Every character at some point suffers injustice, the monster for example, from the very beginning is deserted and left to fend for itself. Victor’s mother shows gentleness in adopting Elizabeth as one of her own and caring for her, especially when she falls sick. Injustice is done to her however when she later dies of the same illness after minding Elizabeth to a full recovery. Just like her mother, Mary strongly believed in social justice, meaning that as a society it is our duty to look out for one, regardless of status, class or wealth.

Possibly, bearing this in mind it could be concluded that in the novel the most reasonable and reliable characters are female. But are treated with unjust retribution throughout and finally punished with whether it may be destiny, Victor’s creation, or in actual fact the entire organization of justice itself. Prejudice, or having an irrational dislike of someone with little or no reason, is a persistent theme carried throughout. Interestingly, this also links to other various themes such as isolation, appearance, reality and morality.

The first main occurrence of this is expressed when Frankenstein deserts his creation, immediately after giving it life. Those who stumble upon the monster are all instantly mislead by its hideous appearance into believing it will harm them, when in truth its intentions are completely pure and is just miserably eager to be loved. This makes us, the reader; question ourselves and how we have treated those solely based on their appearance when in fact it is may be us who should judge ourselves.

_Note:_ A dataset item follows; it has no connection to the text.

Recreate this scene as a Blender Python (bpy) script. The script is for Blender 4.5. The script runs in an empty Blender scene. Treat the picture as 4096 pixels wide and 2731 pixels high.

Surprisingly Victor also experiences prejudice, when he is washed ashore in Ireland where he is instantly labelled as suspicious and treated aggressively. Here he is falsely accused of murder and called a ‘villain’. Similarly Justine the loyal minder of Victor’s young brother William suffers prejudice and is punished with death when she is heartbreakingly accused of murdering a child and her beloved William, no less. Another theme expressed throughout is the suffering of physical or emotional isolation. Walton decides to isolate himself in this frozen wasteland, however soon shows remorse with the lack of a true companion on his expedition.

Likewise Victor also chooses to separate himself, firstly when at university in Ingolstadt, when he cuts off all contact with his loved ones, in order to create life. Soon after, he neglects Elizabeth, his most affectionate, reliable friend, solely out of fear she will uncover his disturbing secret. Unlike Walton and Victor, the monster does not bring this upon itself. Instead, shortly after its birth it attempts to make contact with various individuals and connect with them, but wrongly continues to suffer abuse, which ends in self-imposed isolation in the dump next to the De Lacey’s cottage.

Mary Shelley’s message here is that isolation, whether self-imposed or not, can only result in sorrow, the collapse of society and, in due course, disastrous consequences. In reading and studying this chapter I have come to gain a better understanding and knowledge of to what extent literature was deemed suitable in pronunciation and style for the average reader during the 19th century. The density of the wording along with a wide vocabulary gives the audience an improved insight into society’s expectations for an educated reader.

Furthermore, through exploring themes and characters included in this chapter gave me a greater appreciation into the nature of the conflict between man, god, nature and science that dominated society in the 19th century. Countless poems during the time of Mary Shelley reflect similar principles, thoughts and conflict which can be found in Frankenstein. The book also provides an introduction into a new Gothic Horror style that was to later be continued into the 19th century by famous authors such as Edgar Allan Poe and further into our modern day.